Aging is an adventure and I know I am privileged to experience it - and it looks to be an interesting ride.
In my experience, you only age outside - I still feel the same inside, the me that I know -isn't aging. However when I catch myself in the mirror - oh my she has changed.
I want to be the one who ages gracefully who appears delighted with the lines and wrinkles, who is unfazed by all the aging markers - who lives and loves and dreams in youthful ways.
What is interesting is that I lived most of my life separated from my body - in my mind.
I was schooled to believe that the body was sinful - it would lead me astray.
Yet it was through my body I found reality and truth and Me.
My body led me back to my authentic self.
My body is an instrument that is finely tuned - when I paid attention to its subtle and often not so subtle messages, it lead me to inner love and peace. The mind - well - for now my mind is at rest.

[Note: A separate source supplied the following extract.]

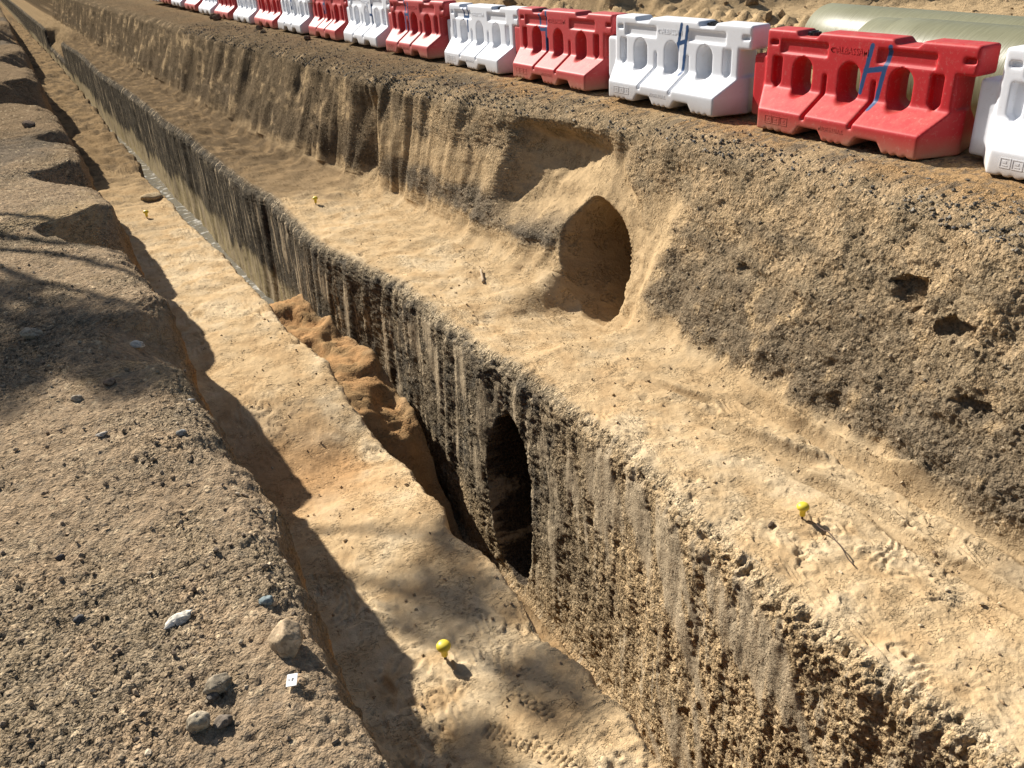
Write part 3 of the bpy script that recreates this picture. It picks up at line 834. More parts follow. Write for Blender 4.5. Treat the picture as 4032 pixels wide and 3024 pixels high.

As I witness the aging body and how it starts to limit some activities or perhaps the speed of which I used to move - and again how shockingly unlike me it looks - it feels like I am entering a new phase. One where I now have to get used to this new me. The Old Me.
Old me - has been arriving for a few years now.
I want to feel comfortable with old me - and I guess with time I will be.
Age feels like you become a different self.
Not bad - but not your old younger self.
Letting go of who you used to be.
If you live long enough you will go through many life transformations.
This old version so far has been interesting.
I am grateful that for the most part I am healthy and I can do what I love - just slower.
Going slow is not a bad thing.
I feel like I can be more present - and patience is my friend.
I am hoping for a good long adventure into aging and that I can gracefully accept the changes, I can't change.
Mostly, aging is an opportunity to love longer and share life with those you love.
How the body changes is the least interesting thing about age. What is more is how we navigate the change and how we find ways to live that make living the wild journey that it is.
The phrase, "Live like you are dying" means more now. I feel the sand disappearing down the hourglass. But mostly I feel that I want to live in this moment in time and not let it slip away by being unaware.
The body as it ages, it can and most likely will change the way I live. I am hopeful that I will adapt and accept its limits. Live within the limits and stretch them as far as they will go. And to love the image in my mirror.
I know many who love changing into the image of their moms. Seeing me lean into her image startles me. I don't like seeing her in me. We are not twins; but there are enough similarities to bring her to mind.
It is harder to accept the image that looks like her.
Acting differently than her, loving differently than her, living differently than her - I am different in all the ways that count. This will help me to accept our image.
Embracing my old image and learning to be come familiar with her.
What I want most is to play as the old lady. To be her and move through this old age phase unfazed.
Oh and remember when you were little and you used to say, "I can't wait until I grow up and I will be able to do whatever I want." Well, I am thinking the years after 65 are those years. Our mothering duties are done, we are free from employment, the world, as they say, is our oyster. Time to play in my old lady years!